United States Eastern District Court Senior Judge Lawrence K. Karlton’s ruled Feb. 23 that the lawsuit against the city as well as individual actions against former Police Chief Dave Bricker, Officer John Moody, and a number of unnamed defendants can proceed. The city had tried to get the lawsuit dismissed arguing that the law firm representing plaintiffs who are Duenez’ widow and son had failed to meet legal qualifications for claims they were suing the city over.

The argument that the plaintiffs have grounds to sue the city for alleged use of excessive force and depriving Duenez of his constitutionall rights was allowed to stand and continue forward in the lawsuit.

Regardless of what the DA determines, it means Manteca can still be held liable in civil court even if the shooting was determined by Willett’s office to be justified.

A rundown of what the court filing contends happened on June 8

The federal court filing by the Duenez family attorney notes:

• Duenez had asked a recent acquaintance of his - Rudy Camarena - for a ride to another person’s house to pick up various items he had left there.

• The homeowner said Duenez had dropped a knife on the ground as he retrieved his property.

• After Duenez got back into Camarena’s pickup, the homeowner brought the knife out to the truck.

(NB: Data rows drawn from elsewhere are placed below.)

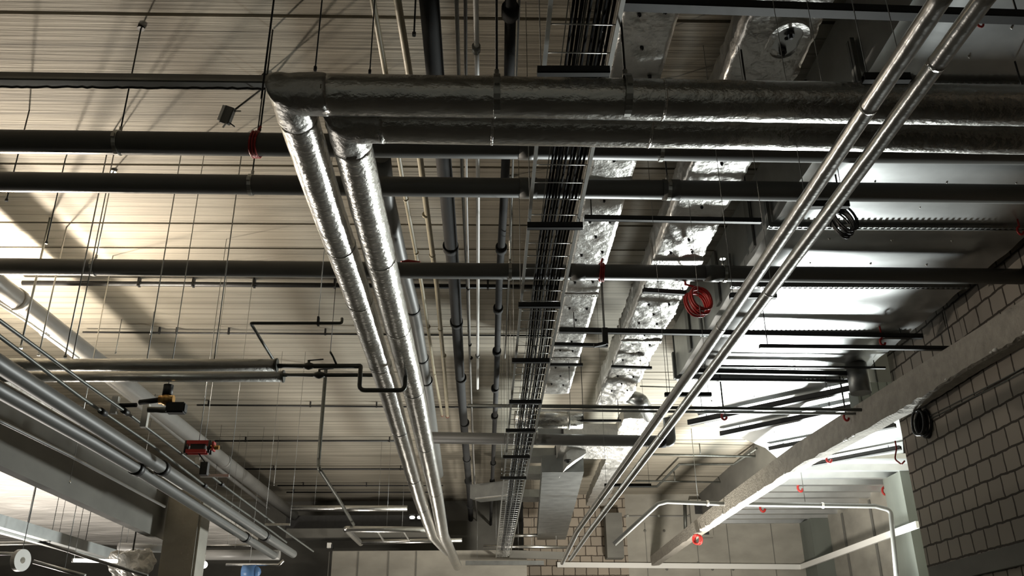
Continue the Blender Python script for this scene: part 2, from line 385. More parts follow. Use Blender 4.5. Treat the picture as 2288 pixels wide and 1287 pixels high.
# --- silver pipes: two L-shaped runs, a corner and a long leg each
def silver_run(name, xs, leg, wX, wY, label, seams, h=1.46):
    """xs: centre pixels of the crossing part (right to left), leg: centre pixels of the leg from the corner on"""
    a = [P(x, y, h) for x, y in xs]; b = [P(x, y, h) for x, y in leg]
    c = a[-1]; r = rw(P(1100, xs[0][1]-18, h), wX)
    t = thing('insulated_pipe', label, 'insulated pipe', c)
    d1 = (a[0]-c).normalized(); d2 = (b[1]-b[0]).normalized()
    far = c + d1*((W(3.13, 0, 0).x-c.x)/d1.x)
    e1 = c + d1*r*1.55; e2 = c + d2*r*1.6
    def wrinkled(pts, r, n, amp, seg=40):
        bm = NB(); P2 = []
        for u, v in zip(pts, pts[1:]):
            m_ = max(2, int((v-u).length/.05)); P2 += [u.lerp(v, i/m_) for i in range(m_)]
        P2.append(pts[-1]); tube(bm, P2, r, seg)
        from mathutils import noise
        for vv in bm.verts:
            q = vv.co*9; vv.co += V((noise.noise(q), noise.noise(q+V((9, 3, 1))), noise.noise(q+V((2, 7, 5)))))*amp
        return bm
    obj('crossing_jacket', wrinkled([e1, far], r, 0, .0022), 'silver', t)
    obj('leg_jacket', wrinkled([e2]+b[1:], r*wY, 0, .0026), 'silver', t)
    bm = NB(); tube(bm, [e1+d1*.02, e1, c+d1*r*.06, c, c+d2*r*.06, e2, e2+d2*.02] if False else [e1+d1*.02, c, e2+d2*.02], r*1.015, 40)
    from mathutils import noise
    bmesh.ops.subdivide_edges(bm, edges=[e for e in bm.edges if e.calc_length() > .03], cuts=9)
    for vv in bm.verts:
        q = vv.co*22; vv.co += V((noise.noise(q), noise.noise(q+V((9, 3, 1))), noise.noise(q+V((2, 7, 5)))))*.007
    obj('elbow_wrap', bm, 'foil', t)
    for px in seams[0]:
        u = c + d1*((P(px, xs[0][1]-20, h).x-c.x)/d1.x)
        obj('tape_band', tube(NB(), [u-d1*.006, u+d1*.006], r+.002, 40), 'tape', t)
    for k_ in seams[1]:
        for u, v in zip(b, b[1:]):
            y = W(0, k_, 0).y
            if u.y < y < v.y:
                s = u.lerp(v, (y-u.y)/(v.y-u.y)); dd = (v-u).normalized()
                obj('tape_band', tube(NB(), [s-dd*.012, s+dd*.012], r*wY+.0025, 40), 'tape', t)
    return t
silver_run('outer', [(2288, 236), (1144, 217), (650, 210)], [(650, 210), (725, 447), (793, 640), (867, 867), (937, 1110), (966, 1195), (1000, 1232)], 93, .98,
           'silver foil insulated pipe turning the outer corner, upper left of the pair', ((1105, 1482), (2.9, 3.4, 4.2, 5.4, 6.8, 8.0)))
silver_run('inner', [(2288, 300), (1144, 279), (775, 272)], [(775, 272), (817, 447), (866, 640), (923, 867), (975, 1110), (990, 1195), (1022, 1265)], 92, .98,
           'silver foil insulated pipe turning the inner corner, tucked behind the outer one', ((1099, 1450), (3.0, 3.7, 4.6, 5.8, 7.3)))
for px, py, lab in ((1110, 150, 'rod hanger holding the silver crossing pipes by the black riser'), (1400, 175, 'rod hanger with torn foil on the silver crossing pipe')):
    c = P(px, 214, 1.46); hanger(c, rw(c, 90), DX, lab, m='zinc')
c = P(649, 213, 1.46)
one('threaded_rod', tube(NB(), [c+V((-.13, 0, -.02)), up_to(c+V((-.13, 0, 0)), ZC)], .005, 8), 'steel', 'threaded rod standing at the tip of the silver corner', 'rod')

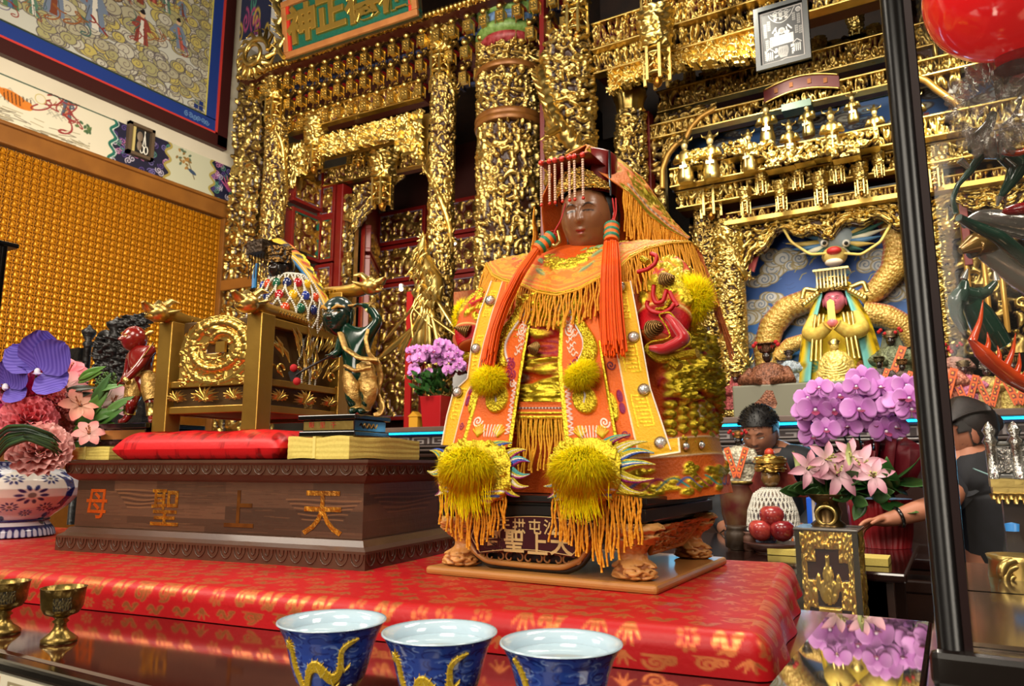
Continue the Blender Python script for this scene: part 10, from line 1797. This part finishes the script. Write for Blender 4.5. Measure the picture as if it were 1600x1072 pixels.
 for i,l_,a in((2,.055,.25),(14,.030,.1),(24,.026,.05),(30,.052,.3),(38,.035,.2),(44,.056,.35),(54,.05,.3)):d=_up*cos(a)+_rt*sin(a);p=base[i];m.tube(smooth([p,p+d*l_*.6+_rt*.004,p+d*l_*1.15],12),lsp(.011,.001,12),8,flat=.6)
 part('flame_crest',m,OR,t,'orange flame crest');q=lsp(2.6,6.6,24);m=M();m.tube(A(1584,222,1.1)+np.outer(.026*np.cos(q),_rt)+np.outer(.017*np.sin(q),_up),.005,8);part('orange_ring',m,OR,t);m=M();m.ell(A(1600,326,1.15),(.03,.012,.010),None,14);part('red_tongue',m,mat('red_glass',(150,12,24),.15,coat=.8),t)
 m=M();m.tube([A(1650,560,1.15),A(1650,560,1.15)*[1,1,0]+Z1*(ZG+.004)],.012,10);m.tube([A(1650,560,1.15),A(1660,420,1.18)],.012,10);m.tube([A(1650,560,1.15),A(1630,615,1.08)],.012,10);part('support_rod',m,BLACK,t)
 w=1.1;a,b=A(1549,748,w),A(1640,748,w);c=(a+b)/2;t=thing('silver_shrine','small silver pagoda-shaped box on a gilded scalloped foot, inside the glass case','ornament',c*[1,1,0]+Z1*(A(1549,776,w)[2]));W=(b-a)[0]*.5;SV=mat('silver',(206,204,200),.22,.95,noise=(60,.5,(120,118,116)),bump=('noise',90,.4));h=A(1549,690,w)[2]-c[2]
 m=M();m.slab(c+[-W,-.03,.0],c+[W,.03,h*.12]);m.slab(c+[-W*.9,-.025,h*.12],c+[W*.9,.025,h*.9]);m.slab(c+[-W,-.03,h*.9],c+[W,.03,h]);part('silver_box',m,mat('dark_silver',(130,130,128),.3,.9),t,bevel=.001);m=M();Zf=field('sil',60,36,110,3,7,150,'fflrb');relief_flat(m,c+[-W*.85,-.026,h*.16],X1*W*1.7,Z1*h*.7,-Y1,Zf,.008);part('silver_relief',m,SV,t)
 for x in(-.92,-.1,.9):m=M();m.lathe([(.007,0),(.0075,h*.9),(.011,h),(.006,h*1.15),(.010,h*1.3),(.003,h*1.5),(0,h*1.55)],c+[x*W,-.032,0],14);part('spire',m,SV,t)
 m=M();m.slab(c+[-W*1.05,-.035,-.012],c+[W*1.05,.035,0]);m.slab(c+[-W*1.0,-.033,-.022],c+[W*1.0,.033,-.012]);[m.tube([c+[x,-.035,-.022],c+[x,-.037,-.030-.006*(k%2)]],[.006,.003],7)for k,x in enumerate(lsp(-W,W,15))];part('gilded_foot',m,GOLDB,t);m=M();m.slab(c+[-W*.7,-.02,A(1549,860,w)[2]-c[2]],c+[W*.7,.02,-.022]);part('dark_pillar',m,mat('dark_altar_wood'),t);m=M();m.slab(np.r_[c[:2]-[W*.7,.02],ZG+.0045],c+[W*.7,.02,A(1549,860,w)[2]-c[2]]);part('lower_pillar',m,mat('dark_altar_wood'),t)
 p=A(1566,900,.98);t=thing('gilded_censer','gilded censer with swirling cloud handles, low in the glass case','censer',p*[1,1,0]+Z1*(ZG+.004));m=M();m.lathe([(.03,-.03),(.036,0),(.034,.02),(.037,.028),(.03,.028),(0,.02)],p+X1*.02,30);part('censer_bowl',m,GOLDB,t);m=M()
 for k in range(6):q=lsp(0,5.2,24);rr=(.020-.002*k)*(1-q/8);cc=p+_rt*(-.008+.004*k)+_up*(.012-.008*k)-_fw*(.03+.002*k);m.tube(cc+np.outer(rr*np.cos(q+k),_rt)+np.outer(rr*np.sin(q+k),_up),np.interp(lsp(0,1,24),[0,.5,1],[.003,.007,.003]),8)
 part('cloud_handle',m,GOLDB,t);m=M();m.lathe([(.03,0),(.03,.006),(.012,.02),(.016,p[2]-ZG-.04)],(p[0]+.02,p[1],ZG+.0045),20);part('censer_stem',m,SV,t);m=M();cc=A(1582,966,.95);m.ell(cc,(.022,.018,.02),None,16);[m.ell(cc+rs.randn(3)*.010,.008,None,8)for _ in range(10)];part('silver_lump',m,SV,t)
 p=A(1582,830,1.02);m=M();m.lathe([(.008,0),(.009,.010),(.0,.012)],p,16);t=thing('blue_bottle','clear bottle with a bright blue cap, inside the glass case','bottle',p*[1,1,0]+Z1*(ZG+.004));part('blue_cap',m,mat('blue_cap',(50,140,220),.4),t);m=M();m.lathe([(.014,0),(.014,p[2]-ZG-.03),(.008,p[2]-ZG-.006)],(p[0],p[1],ZG+.0045),20);part('bottle_body',m,mat('thin_clear_glass'),t)
case_contents()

• The homeowner said Duenez accepted the knife and one of them - either Duenez or Camarena - tossed the knife into the bed of the pickup where it was not accessible from inside the cab where Camarena’s wife, Duenez and Camarena were seated.

• The homeowner then called police and told them Duenez was armed with a knife

• That report was subsequently relayed by dispatch to police.

• The three returned to the Camarena residence later with Duenez seated in the small back seat of the two-door pickup.

• Duenez’s wife Whitney was inside the residence.

• After Camarena parked his pickup in his yard, Moody pulled behind them in his patrol car and activated his red lights and siren.

• Duenez, who was in the back seat, began to try and exit the truck while Camarena and his wife remained in the truck.

• The truck’s ignition was turned off.

• Duenez pushed Camarena’s wife forward as he began to exit the truck. He stepped his left foot out of the truck.

• Duenez’s right foot became entangled in the seat belt.

• Duenez’s hands were up.

• Duenez held a dark-colored object in one hand that the legal filing states was likely the glass marijuana-smoking pipe later found at the scene.

• Moody ran around the driver’s side of his patrol vehicle while yelling for Duenez to put his hands up.

• Duenez was in the process of getting out of the truck with one hand on the cab of the truck and one hand on the open passenger door of the truck, with the dark object in the hand on the cab of the truck.

 • This was taking place with Duenez and the officer 15 feet from each other.

• Moody ordered Duenez to “drop the knife now.”

• 13 gun shots were fired.

• ”About” four gunshots occurred after Duenez had fallen to the ground.

• Time elapsed from the officer exiting the patrol car until the shooting started was 6.6 seconds.

• After the shooting, a knife was located in the rear of the pickup truck.

• No object from Duenez’ traveled into the bed of the pickup truck at any time based on what is depicted in the video footage according to the court filing.

Manteca Police - prior to the city’s legal counsel clamping down on the case being discussed due to the lawsuit - indicated Duenez had made a threatening movement out of the pickup truck toward the officer.

The lawsuit contends Manteca Police relied on information passed to them wrongfully that Duenez was armed, besides the call from the homeowner who returned the knife Duenez dropped. The filing also states Moody had information that Duenez stored a gun in his buttocks. It also states that Moody told investigators that information he received from dispatch was simply that Duenez was involved in an altercation with some woman and had a knife on his person but had not threatened anyone.

Duenez was on parole at the time he was killed. He was set to be discharged from parole a month after he was killed. The court filing states Duenez believed he may have tested positive on a drug test and that he possibly had a warrant four for violating parole due “to the likely positive drug test.”